Throughout those dark days, the grieving Silk family was held up by their friends and neighbors, their church, their communities, and the U.S. Army. Prayers were said for them, pies appeared mysteriously on the doorstep. They barely remember making arrangements for the visiting hours at the funeral home or the burial service that followed with full military honors and a Black Hawk flyover. Sens. Susan Collins and Olympia Snowe attended the funeral, as did Rep. Mike Michaud, then-Gov. John Baldacci, and Maj. Gen. John Libby, head of the Maine Army National Guard.

“As a family, we went into shock,” Mark Silk said. He felt numb, he said — buffered from the full extent of his grief. “God gives you a kind of grace. You can only take it in a little bit at a time.”
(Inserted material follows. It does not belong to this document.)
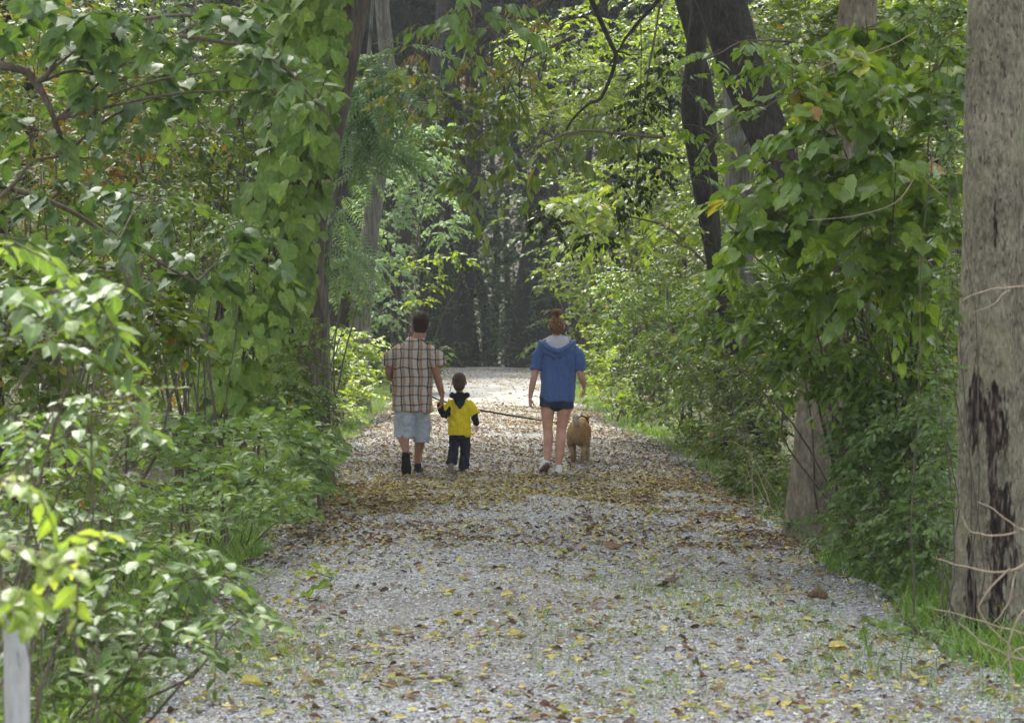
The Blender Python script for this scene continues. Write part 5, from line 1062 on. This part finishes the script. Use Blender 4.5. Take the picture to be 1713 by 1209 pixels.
limb(mb, [(-.15, .0, 1.42), (-.10, -.10, 1.355), (.012, -.128, 1.300), (.13, -.10, 1.355), (.18, .0, 1.42)], [.034, .040, .038, .040, .034], n=40)
fuse('hood', mb, .006, M_BLUE, wom, 3, folds(.006, 16, 16, 4))
mb = MB(); limb(mb, [(.012, -.045, 1.480), (.012, -.090, 1.440), (.012, -.122, 1.385)], [(.120, .018), (.135, .032), (.085, .026)], n=20); limb(mb, [(-.13, .03, 1.455), (-.09, -.05, 1.475), (.012, -.075, 1.482), (.115, -.05, 1.475), (.155, .03, 1.455)], [.018]*5, n=26)
fuse('hood_lining', mb, .006, M_GREYL, wom, 3)
mb = MB()
limb(mb, [(.010, 0, .95), (.010, .0, .84)], [(.165, .13), (.172, .14)])
limb(mb, [(-.080, 0, .84), (-.088, .0, .735)], [(.095, .105), (.096, .105)], caps=False); limb(mb, [(.096, 0, .84), (.098, .0, .720)], [(.098, .11), (.100, .11)], caps=False)
fuse('shorts', mb, .0065, M_SHORT, wom, 2, folds(.006, 14, 8, 4))
shoe(wom, (-.092, -.085, .115), (-.15, .12, .0), (-.15, .45, .9), .096, .085, M_SHWHT, M_PINK, 'shoe')
shoe(wom, (.026, -.10, -.005), (.040, .17, -.005), (0, 0, 1), .096, .088, M_SHWHT, M_SOLEW, 'shoe')

# ---- the dog
def dogmat():
    m, n, out = newmat('dog_fur'); tc = N(n, 'ShaderNodeTexCoord'); sp = N(n, 'ShaderNodeSeparateXYZ'); n.links.new(tc.outputs['Object'], sp.inputs[0])
    nz = N(n, 'ShaderNodeTexNoise', Scale=6.0, Detail=5.0); n.links.new(tc.outputs['Object'], nz.inputs[0])
    mp = N(n, 'ShaderNodeMapping'); mp.inputs['Scale'].default_value = (1, 1, .25); n.links.new(tc.outputs['Object'], mp.inputs[0])
    n2 = N(n, 'ShaderNodeTexNoise', Scale=90.0, Detail=4.0); n.links.new(mp.outputs[0], n2.inputs[0])
    a = N(n, 'ShaderNodeMath', operation='MULTIPLY_ADD'); a.inputs[1].default_value = .35; n.links.new(nz.outputs[0], a.inputs[0]); n.links.new(sp.outputs[2], a.inputs[2])
    b = N(n, 'ShaderNodeMath', operation='MULTIPLY_ADD'); b.inputs[1].default_value = .8; n.links.new(sp.outputs[0], b.inputs[0]); n.links.new(a.outputs[0], b.inputs[2])
    c = ramp(n, [(.0, (.12, .08, .05)), (.22, (.27, .19, .10)), (.42, (.38, .27, .15)), (.60, (.37, .23, .10)), (.74, (.34, .17, .065)), (.9, (.29, .135, .05))], b.outputs[0])
    mu = N(n, 'ShaderNodeMapRange'); mu.inputs[3].default_value = .55; mu.inputs[4].default_value = 1.35; n.links.new(n2.outputs[0], mu.inputs[0])
    sc = N(n, 'ShaderNodeVectorMath', operation='SCALE'); n.links.new(c, sc.inputs[0]); n.links.new(mu.outputs[0], sc.inputs['Scale'])
    p = N(n, 'ShaderNodeBsdfPrincipled', Roughness=.85); n.links.new(sc.outputs[0], p.inputs['Base Color']); p.inputs['Specular IOR Level'].default_value = .15
    bb = N(n, 'ShaderNodeBump', Strength=.7, Distance=.01); n.links.new(n2.outputs[0], bb.inputs['Height']); n.links.new(bb.outputs[0], p.inputs['Normal']); n.links.new(p.outputs[0], out.inputs[0]); return m
M_DOG = dogmat(); M_DOGW = clothmat('dog_white_fur', (.52, .45, .34), .9, .15, 80, .6); M_LEASH = clothmat('black_webbing', (.015, .015, .017), .7, .3, 300, .4)
g = G(967, 782); dog = empty('dog', (g[0], g[1], .03), 'tan and cream dog seen from behind on a lead beside the woman', 'dog', rz=-.10)
mb = MB()
limb(mb, [(0, -.02, .36), (0, .06, .38), (0, .25, .385), (0, .45, .36), (0, .62, .37), (0, .70, .40)], [(.095, .12), (.128, .135), (.125, .13), (.130, .155), (.115, .145), (.08, .10)], n=40, sides=28)   # rump, loin, deep chest
limb(mb, [(0, .60, .42), (.01, .72, .44), (.02, .80, .445)], [.085, .072, .065])
ball(mb, (.02, .83, .44), (.066, .085, .065)); limb(mb, [(.02, .87, .425), (.02, .97, .395), (.02, 1.00, .39)], [(.038, .034), (.028, .026), (.02, .02)])
for s in (-1, 1):
    limb(mb, [(.02+s*.045, .80, .485), (.02+s*.070, .80, .525), (.02+s*.082, .81, .520)], [(.024, .012), (.018, .009), (.005, .004)], n=10)
# hind legs: thigh, knee forward, hock back, upright shank; front legs: elbow, wrist, paw
limb(mb, [(-.070, .02, .36), (-.082, .06, .26), (-.078, .10, .22), (-.070, -.02, .155), (-.060, .0, .06), (-.058, .03, .022)], [(.062, .10), (.052, .075), (.040, .05), (.025, .03), (.021, .022), (.026, .030)], n=34)
limb(mb, [(.070, .02, .36), (.080, .04, .26), (.072, .06, .21), (.060, -.07, .160), (.052, -.06, .06), (.048, -.03, .022)], [(.062, .10), (.052, .075), (.040, .05), (.025, .03), (.021, .022), (.026, .030)], n=34)
limb(mb, [(-.075, .55, .33), (-.075, .52, .22), (-.072, .58, .12), (-.070, .60, .02)], [(.045, .065), (.03, .035), (.022, .024), (.026, .032)], n=24)
limb(mb, [(.085, .55, .33), (.090, .55, .22), (.092, .50, .12), (.092, .49, .02)], [(.045, .065), (.03, .035), (.022, .024), (.026, .032)], n=24)
def fur(v, n):
    d = np.array([mnoise.fractal(Vector((x*38, y*38, z*14)), .8, 2., 3) for x, y, z in v]); return v+n*(.007*d)[:, None]
db = fuse('body', mb, .006, M_DOG, dog, 3, fur)
def coat(src, nm, mat, k, ln, skip=lambda v: v[:, 2] > .07):
    me = src.data; q = len(me.vertices); co = np.zeros(q*3); no = np.zeros(q*3); me.vertices.foreach_get('co', co); me.vertices.foreach_get('normal', no)
    co, no = co.reshape(-1, 3), no.reshape(-1, 3); ok = np.where(skip(co))[0]; rg = np.random.default_rng(4); i = rg.choice(ok, k)
    H = no[i]*.55+np.array([0, -.35, -.75])+rg.normal(0, .2, (k, 3)); l2 = LB(); l2.leaves(NARROW, co[i]-no[i]*.003, H, no[i]+rg.normal(0, .2, (k, 3)), rg.uniform(.6, 1.2, k)*ln, rg)
    return l2.build(nm, mat, src)
coat(db, 'fur', M_DOG, 5200, .022)
mb = MB(); limb(mb, [(0, -.02, .455), (-.012, -.09, .50), (-.028, -.10, .555), (-.030, -.05, .575)], [.026, .032, .034, .018], n=20); tl = fuse('tail', mb, .006, M_DOGW, dog, 2, folds(.014, 50, 30, 2)); coat(tl, 'fur', M_DOGW, 500, .022)
mb = MB(); a = np.linspace(0, 6.283, 30); mb.tube(np.stack([.010+.082*np.cos(a), .70+.03*np.sin(a), .455+.078*np.sin(a)], 1), .010, 6, False); mb.build('collar', M_LEASH, dog)

# ---- the lead from the man's hand to the dog
P = [W(690, 642, 25.45), W(722, 663, 25.55), W(760, 676, 25.7), W(800, 685.5, 25.9), W(850, 694, 26.2), W(893, 701, 26.5), W(930, 706.5, 26.9), W(952, 706, 27.3)]
mbm = man.location; Pm = np.array([mbm[0]+.03, mbm[1]+.27, 1.045])
P[0] = Pm
g = np.array(P[3]); mb = MB(); mb.tube(curve_pts(P, 90), .0085, 6); mb.tube(curve_pts(P[3:6], 20), .0115, 6)
tag(mb.build('dog_lead', M_LEASH, None, origin=g), "black dog lead running from the man's hand behind the boy to the dog", 'dog lead').location = g
# ------------------------------------------------------------------ small things
def post():
    m, n, out = newmat('galvanised_pipe'); tc = N(n, 'ShaderNodeTexCoord'); mp = N(n, 'ShaderNodeMapping'); mp.inputs['Scale'].default_value = (1, 1, .3); n.links.new(tc.outputs['Object'], mp.inputs[0])
    nz = N(n, 'ShaderNodeTexNoise', Scale=22.0, Detail=7.0, Roughness=.7); n.links.new(mp.outputs[0], nz.inputs[0])
    c = ramp(n, [(.34, (.06, .055, .05)), (.42, (.34, .34, .34)), (.7, (.50, .50, .50))], nz.outputs[0])
    p = N(n, 'ShaderNodeBsdfPrincipled', Roughness=.5, Metallic=.3); n.links.new(c, p.inputs['Base Color']); n.links.new(p.outputs[0], out.inputs[0])
    t = W(27, 1030, 5.6); b = W(34, 1290, 5.55); b[2] = float(terrain_z(b[0], b[1]))-.1
    e = empty('pipe_post', b, 'pale grey metal pipe post standing in leaves at the lower left corner', 'post')
    q = MB(); q.tube(np.linspace(b, t, 30), .031, 28); q.build('pipe', m, e, origin=b)
    q = MB(); q.tube([t-UP*.03, t+UP*.006], .034, 28); q.build('cap', m, e, origin=b)
post()
# twigs and small debris on the gravel
g = G(1368, 1010); mb = MB(); r = np.random.default_rng(3)
mb.tube(wig(curve_pts([(-.06, 0, .02), (-.02, .01, .028), (.03, 0, .025), (.06, -.01, .018)], 12), .004, r), [.012, .018, .024, .028, .03, .03, .032, .03, .028, .026, .022, .014], 9)
o = mb.build('wood_chunk', barkmat('bark_chunk', (.05, .035, .02), (.20, .14, .08), scale=40, bump=.5)); o.location = (g[0], g[1], .035); tag(o, 'short thick chunk of brown wood lying on the gravel at right', 'wood chunk')
g = G(1320, 1005); mb = MB(); mb.tube(wig(curve_pts([(-.12, 0, .01), (-.03, .02, .016), (.05, .0, .018), (.10, .01, .012)], 20), .004, r), .007, 6)
o = mb.build('stick', MB_DEAD); o.location = (g[0], g[1], .03); tag(o, 'thin yellowish stick on the gravel just left of the wood chunk', 'stick')
# bare twigs in front of the big trunk
def twigs(name, label, ctrls, rad, mat=MB_DEAD):
    g = W(*ctrls[0][0]); e = tag(None or bpy.data.objects.new(name, None), label, 'branch'); COL.objects.link(e); e.location = g
    r = np.random.default_rng(len(ctrls))
    for i, c in enumerate(ctrls):
        q = MB(); q.tube(wig(curve_pts([W(*p) for p in c], 26), .008, r), np.linspace(rad*(1 if i == 0 else .7), rad*.3, 26), 6); q.build('twig', mat, e, origin=g)
twigs('dead_branch', 'pair of pale bare twigs crossing the big trunk at head height', [[(1760, 478, 10.5), (1700, 483, 10.5), (1650, 486, 10.5), (1605, 502, 10.5)], [(1690, 485, 10.5), (1665, 503, 10.5), (1628, 524, 10.5)]], .007)
twigs('dead_branch', 'tangle of bare brown twigs at the foot of the big trunk', [
    [(1740, 930, 10), (1680, 955, 10), (1610, 945, 10), (1565, 938, 10)], [(1740, 905, 10), (1690, 870, 10), (1635, 840, 10)], [(1700, 890, 10), (1660, 897, 10), (1625, 890, 10), (1610, 860, 10)],
    [(1690, 950, 10), (1650, 990, 10), (1640, 1020, 10), (1665, 1060, 10), (1720, 1110, 10)], [(1740, 1065, 10), (1690, 1055, 10), (1630, 1035, 10), (1560, 1015, 10)], [(1700, 955, 10), (1690, 1000, 10), (1660, 1045, 10)],
    [(1745, 1120, 9.6), (1700, 1100, 9.6), (1650, 1075, 9.6), (1600, 1040, 9.6)], [(1740, 1000, 9.6), (1700, 1040, 9.6), (1690, 1110, 9.6), (1695, 1180, 9.6)]], .008)
twigs('fallen_twig', 'thin pale twigs lying on the gravel in the lower right corner', [[(1745, 1085, 9.3), (1700, 1090, 9.3), (1668, 1125, 9.3)], [(1740, 1175, 9.2), (1690, 1160, 9.2), (1640, 1135, 9.2)]], .006)
twigs('dead_branch', 'bleached dead branch tangle at the end of the trail above the woman', [[(1050, 440, 50), (1000, 430, 50), (960, 440, 50), (925, 460, 50)], [(985, 432, 50), (965, 415, 50), (940, 410, 50)], [(960, 440, 50), (945, 470, 50), (915, 480, 50)], [(1010, 432, 50), (990, 460, 50), (975, 490, 50)], [(1020, 425, 50), (1000, 400, 50), (970, 385, 50)]], .014)
twigs('dead_branch', 'thin grey bare branch arching through the grape leaves', [[(1600, 262, 14.1), (1560, 268, 14.1), (1530, 300, 14.1), (1500, 340, 14.1), (1440, 358, 14.1), (1350, 368, 14.1)], [(1570, 30, 14.2), (1500, 70, 14.2), (1440, 95, 14.2), (1350, 120, 14.2)], [(1580, 330, 14.1), (1545, 300, 14.1), (1525, 272, 14.1)]], .007)
twigs('dead_branch', 'dry bleached twigs sprouting from the bank left of the tan trunk', [[(1290, 850, 19), (1265, 790, 19), (1240, 770, 19)], [(1262, 845, 19), (1258, 790, 19), (1250, 770, 19)], [(1280, 840, 19), (1250, 780, 19), (1275, 760, 19)], [(1300, 830, 19), (1240, 745, 19), (1200, 740, 19)]], .006)
HAZE = 0.0005
if HAZE:
    m = bpy.data.materials.new('misty_air'); m.use_nodes = True; n = m.node_tree; n.nodes.clear(); out = n.nodes.new('ShaderNodeOutputMaterial')
    v = N(n, 'ShaderNodeVolumePrincipled'); v.inputs['Color'].default_value = (.86, .92, .95, 1); v.inputs['Density'].default_value = HAZE; v.inputs['Anisotropy'].default_value = .2
    n.links.new(v.outputs[0], out.inputs['Volume'])
    x0, x1, y0, y1, z0, z1 = -410, 410, -210, 910, -6, 70
    V = [(x, y, z) for x in (x0, x1) for y in (y0, y1) for z in (z0, z1)]
    tag(mesh_obj('haze', V, [np.array([(0, 1, 3, 2), (4, 6, 7, 5), (0, 4, 5, 1), (2, 3, 7, 6), (0, 2, 6, 4), (1, 5, 7, 3)])], m), 'thin pale mist in the air among the trees', 'haze', kind='stuff')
“I don’t think we did anything except show up and do what we were told,” Lynn Silk said. “I don’t know how everything got taken care of. So many people did so much for us. We will never know the half of who they are or what they did, but they need to know we are grateful.”

Today, they remain appreciative of a vibrant network of their son’s friends, comrades and officers who stay in touch by email, Facebook and phone.

“We get cards and letters from all over the place,” Lynn Silk said.

“A day does not go by that we don’t hear something from someone,” added her husband.

Like thousands of other Mainers, the Silk family planned to skip the parades and spend the Memorial Day weekend at their camp on a nearby lake, a place that is steeped in happy family memories.

“It was Brandon’s favorite place in the world,” said Lynn Silk.

Mark said his son’s absence will bring new poignancy to the traditional family gathering.

“Holidays are tough,” he said. “Brandon would crawl through broken glass to call us on every holiday or birthday.”

On Saturday, Mark Silk posted this quote, found on a headstone in Ireland, on the Facebook page created in his son’s memory:

“Death leaves a heartache no one can heal, love leaves a memory no one can steal.”

BDN writer Eric Russell contributed to this report.

 

CORRECTION:

An earlier version of this story had incorrect information in the first photo's caption. Jaclyn Silk is Brandon's sister-in-law, she's married to his brother David. She is not Brandon's widow.